I was wondering....
"The techs are in gear. [And yet] GOOG hasn't participated. Yesterday they announced a potentially very important alliance with Apple. But the stock didn't react at all. The moving averages are beginning to roll over (emphasis on BEGINNING). The volume characteristics don't look very good on the rally back from the gap resistance. The price/volume on the Weekly (chart) looks pretty sick. The RS (relative strength) keeps falling. On a purely technical basis, it doesn't look good to me. What do you think?"Yes, I see all that, and more. All very disturbing, to be sure. In fact, I have been warning throughout this year that 2006, and perhaps longer, would manifest on Google/GOOG's chart as inside bars on a long term chart. Most recently, for example, was this alert.
[click image to enlarge]
Delineated on the chart above, are three trend lines. The flat line (green) represents the short term trend and captures the oft-mentioned support at ~$360, which it has yet to breach. The intermediate term (past 1 year) trend line with the minor upside tilt (red) shows many specific data points of both support and resistance; it is a line that warrants attention. And the longer term trend line (blue) captures many data points of support and resistance as well; it also is the line that would be breached first, as its current placement (~$369) is immediately beneath recent prices. These lines could be broken, and the long term up trend would not change; that event would not occur until the price breaks beneath the long-argued ~$330. Until that event comes to pass, the shares remain in a high level consolidation, bounded by ~$450 on the high and ~$330 on the low. Traders will trade these two extremes.

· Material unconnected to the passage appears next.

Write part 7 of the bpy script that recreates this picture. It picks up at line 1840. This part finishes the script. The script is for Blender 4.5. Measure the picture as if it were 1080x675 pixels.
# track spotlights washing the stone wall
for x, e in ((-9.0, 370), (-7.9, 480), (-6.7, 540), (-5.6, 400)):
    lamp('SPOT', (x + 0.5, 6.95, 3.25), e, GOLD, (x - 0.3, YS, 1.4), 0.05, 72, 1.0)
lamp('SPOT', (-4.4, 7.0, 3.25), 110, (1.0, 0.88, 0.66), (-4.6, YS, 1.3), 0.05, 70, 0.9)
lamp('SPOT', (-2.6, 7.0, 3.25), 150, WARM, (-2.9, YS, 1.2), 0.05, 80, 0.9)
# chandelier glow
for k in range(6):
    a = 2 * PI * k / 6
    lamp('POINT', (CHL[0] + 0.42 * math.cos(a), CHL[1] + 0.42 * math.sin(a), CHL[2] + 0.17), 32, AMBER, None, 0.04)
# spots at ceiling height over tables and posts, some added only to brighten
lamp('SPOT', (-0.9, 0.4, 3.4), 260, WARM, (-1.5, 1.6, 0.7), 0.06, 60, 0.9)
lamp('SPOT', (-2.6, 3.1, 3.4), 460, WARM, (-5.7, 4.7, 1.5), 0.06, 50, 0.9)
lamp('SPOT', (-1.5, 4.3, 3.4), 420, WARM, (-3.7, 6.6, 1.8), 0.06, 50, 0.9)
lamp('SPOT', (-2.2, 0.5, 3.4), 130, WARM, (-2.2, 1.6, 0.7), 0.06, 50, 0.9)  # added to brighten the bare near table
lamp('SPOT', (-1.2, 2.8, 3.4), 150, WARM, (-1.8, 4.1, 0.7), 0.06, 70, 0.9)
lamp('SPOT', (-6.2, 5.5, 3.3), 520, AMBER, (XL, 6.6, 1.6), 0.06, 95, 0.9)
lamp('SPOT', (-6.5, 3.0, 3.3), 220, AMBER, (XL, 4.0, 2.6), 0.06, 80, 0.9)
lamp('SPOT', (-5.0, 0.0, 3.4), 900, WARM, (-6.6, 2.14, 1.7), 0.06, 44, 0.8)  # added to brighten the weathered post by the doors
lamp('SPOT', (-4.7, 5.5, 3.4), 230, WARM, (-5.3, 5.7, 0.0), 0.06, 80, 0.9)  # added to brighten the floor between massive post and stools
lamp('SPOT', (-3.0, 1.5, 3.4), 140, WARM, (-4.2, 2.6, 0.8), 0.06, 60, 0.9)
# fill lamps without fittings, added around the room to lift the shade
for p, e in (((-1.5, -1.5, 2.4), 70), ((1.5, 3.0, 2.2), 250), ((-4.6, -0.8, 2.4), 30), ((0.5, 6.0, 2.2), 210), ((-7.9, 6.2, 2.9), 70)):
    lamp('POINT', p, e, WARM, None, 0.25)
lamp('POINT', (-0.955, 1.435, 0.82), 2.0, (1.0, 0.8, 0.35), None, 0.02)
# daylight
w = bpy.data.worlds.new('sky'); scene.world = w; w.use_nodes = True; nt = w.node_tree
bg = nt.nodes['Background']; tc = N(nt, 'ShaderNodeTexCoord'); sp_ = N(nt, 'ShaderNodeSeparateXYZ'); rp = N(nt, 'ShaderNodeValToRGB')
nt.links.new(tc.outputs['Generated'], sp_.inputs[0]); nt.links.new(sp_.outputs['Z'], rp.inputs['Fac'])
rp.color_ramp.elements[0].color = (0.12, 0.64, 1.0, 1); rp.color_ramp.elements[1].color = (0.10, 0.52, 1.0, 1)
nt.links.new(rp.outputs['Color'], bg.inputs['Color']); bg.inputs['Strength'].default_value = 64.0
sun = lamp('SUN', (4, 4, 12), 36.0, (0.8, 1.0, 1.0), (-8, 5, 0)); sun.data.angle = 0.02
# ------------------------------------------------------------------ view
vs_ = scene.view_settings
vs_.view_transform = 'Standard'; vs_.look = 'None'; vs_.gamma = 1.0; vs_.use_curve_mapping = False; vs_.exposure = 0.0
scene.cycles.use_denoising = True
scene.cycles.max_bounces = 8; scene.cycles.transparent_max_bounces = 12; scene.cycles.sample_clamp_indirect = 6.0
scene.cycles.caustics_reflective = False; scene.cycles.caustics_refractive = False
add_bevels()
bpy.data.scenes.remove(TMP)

Yes, I see the many area patterns in the daily, weekly, and monthly charts; many of which I previously have limned here. I could show them again, but when a stock is caught in a high level consolidation, as has been the case for Google/GOOG the past 8 months and counting, patterns, trend lines, and moving averages matter little. What does matter are fundamentals and valuation. So long as Google/GOOG's fundamentals continue to improve, its valuation too will improve as the stock tracks sideways. And then the sole remaining criterion is your conviction...
• Does the company remain a leader in its business, the economy, and the market?
• Do you believe, as I do, that Google/GOOG is more than a one-season wonder?
Look down; you stand before the hard, right edge of the chart. The future remains, as always, unknown and unknowable. Whoever said that being a long term investor is easy?